== Given data ==
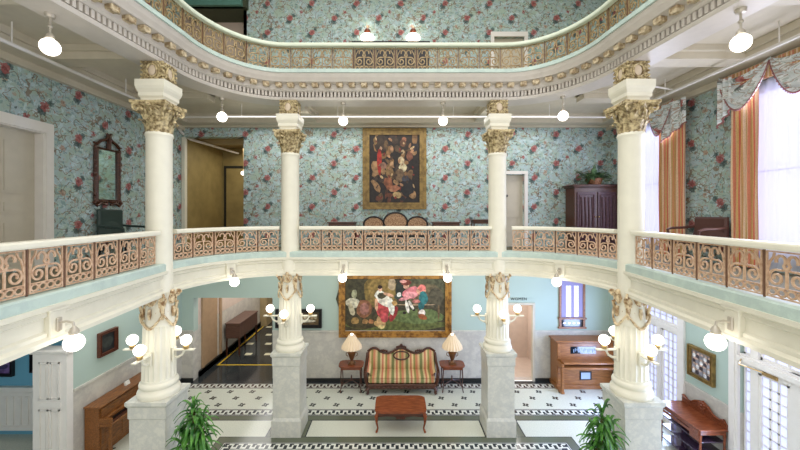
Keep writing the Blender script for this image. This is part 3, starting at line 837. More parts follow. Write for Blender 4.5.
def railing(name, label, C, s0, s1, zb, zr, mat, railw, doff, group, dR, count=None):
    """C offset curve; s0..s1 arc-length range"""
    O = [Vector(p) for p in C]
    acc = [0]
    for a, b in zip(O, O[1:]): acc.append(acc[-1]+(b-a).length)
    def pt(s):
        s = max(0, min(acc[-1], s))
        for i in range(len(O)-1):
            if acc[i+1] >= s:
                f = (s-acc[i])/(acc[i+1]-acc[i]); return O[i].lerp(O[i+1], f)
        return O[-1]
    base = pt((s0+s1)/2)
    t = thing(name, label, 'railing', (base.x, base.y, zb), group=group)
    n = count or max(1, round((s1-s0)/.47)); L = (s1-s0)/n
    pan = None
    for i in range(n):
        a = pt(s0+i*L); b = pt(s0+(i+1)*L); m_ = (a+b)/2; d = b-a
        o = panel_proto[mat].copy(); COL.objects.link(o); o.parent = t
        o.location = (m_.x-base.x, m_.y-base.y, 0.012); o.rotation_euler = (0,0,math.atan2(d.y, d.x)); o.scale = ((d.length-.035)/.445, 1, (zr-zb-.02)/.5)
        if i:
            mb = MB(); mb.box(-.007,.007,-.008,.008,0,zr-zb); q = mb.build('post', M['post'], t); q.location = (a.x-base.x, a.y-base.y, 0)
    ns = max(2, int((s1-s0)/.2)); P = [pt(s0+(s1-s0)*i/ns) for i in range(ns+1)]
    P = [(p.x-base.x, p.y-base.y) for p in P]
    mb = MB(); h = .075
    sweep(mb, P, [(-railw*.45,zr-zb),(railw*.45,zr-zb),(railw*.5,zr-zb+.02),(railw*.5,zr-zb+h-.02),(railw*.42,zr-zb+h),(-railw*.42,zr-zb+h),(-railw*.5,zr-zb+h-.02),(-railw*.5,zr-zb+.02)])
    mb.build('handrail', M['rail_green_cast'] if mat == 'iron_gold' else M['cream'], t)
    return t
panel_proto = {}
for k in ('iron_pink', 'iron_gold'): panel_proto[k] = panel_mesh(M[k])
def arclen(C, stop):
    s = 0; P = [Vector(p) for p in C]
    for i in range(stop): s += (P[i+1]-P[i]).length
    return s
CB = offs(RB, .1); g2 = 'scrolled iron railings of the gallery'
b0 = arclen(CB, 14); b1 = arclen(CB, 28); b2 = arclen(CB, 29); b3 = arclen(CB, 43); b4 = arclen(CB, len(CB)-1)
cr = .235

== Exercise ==
Quote the material exactly. Pictures stay out.

== Problem solution ==
Keep writing the Blender script for this image. This is part 3, starting at line 837. More parts follow. Write for Blender 4.5.
def railing(name, label, C, s0, s1, zb, zr, mat, railw, doff, group, dR, count=None):
    """C offset curve; s0..s1 arc-length range"""
    O = [Vector(p) for p in C]
    acc = [0]
    for a, b in zip(O, O[1:]): acc.append(acc[-1]+(b-a).length)
    def pt(s):
        s = max(0, min(acc[-1], s))
        for i in range(len(O)-1):
            if acc[i+1] >= s:
                f = (s-acc[i])/(acc[i+1]-acc[i]); return O[i].lerp(O[i+1], f)
        return O[-1]
    base = pt((s0+s1)/2)
    t = thing(name, label, 'railing', (base.x, base.y, zb), group=group)
    n = count or max(1, round((s1-s0)/.47)); L = (s1-s0)/n
    pan = None
    for i in range(n):
        a = pt(s0+i*L); b = pt(s0+(i+1)*L); m_ = (a+b)/2; d = b-a
        o = panel_proto[mat].copy(); COL.objects.link(o); o.parent = t
        o.location = (m_.x-base.x, m_.y-base.y, 0.012); o.rotation_euler = (0,0,math.atan2(d.y, d.x)); o.scale = ((d.length-.035)/.445, 1, (zr-zb-.02)/.5)
        if i:
            mb = MB(); mb.box(-.007,.007,-.008,.008,0,zr-zb); q = mb.build('post', M['post'], t); q.location = (a.x-base.x, a.y-base.y, 0)
    ns = max(2, int((s1-s0)/.2)); P = [pt(s0+(s1-s0)*i/ns) for i in range(ns+1)]
    P = [(p.x-base.x, p.y-base.y) for p in P]
    mb = MB(); h = .075
    sweep(mb, P, [(-railw*.45,zr-zb),(railw*.45,zr-zb),(railw*.5,zr-zb+.02),(railw*.5,zr-zb+h-.02),(railw*.42,zr-zb+h),(-railw*.42,zr-zb+h),(-railw*.5,zr-zb+h-.02),(-railw*.5,zr-zb+.02)])
    mb.build('handrail', M['rail_green_cast'] if mat == 'iron_gold' else M['cream'], t)
    return t
panel_proto = {}
for k in ('iron_pink', 'iron_gold'): panel_proto[k] = panel_mesh(M[k])
def arclen(C, stop):
    s = 0; P = [Vector(p) for p in C]
    for i in range(stop): s += (P[i+1]-P[i]).length
    return s
CB = offs(RB, .1); g2 = 'scrolled iron railings of the gallery'
b0 = arclen(CB, 14); b1 = arclen(CB, 28); b2 = arclen(CB, 29); b3 = arclen(CB, 43); b4 = arclen(CB, len(CB)-1)
cr = .235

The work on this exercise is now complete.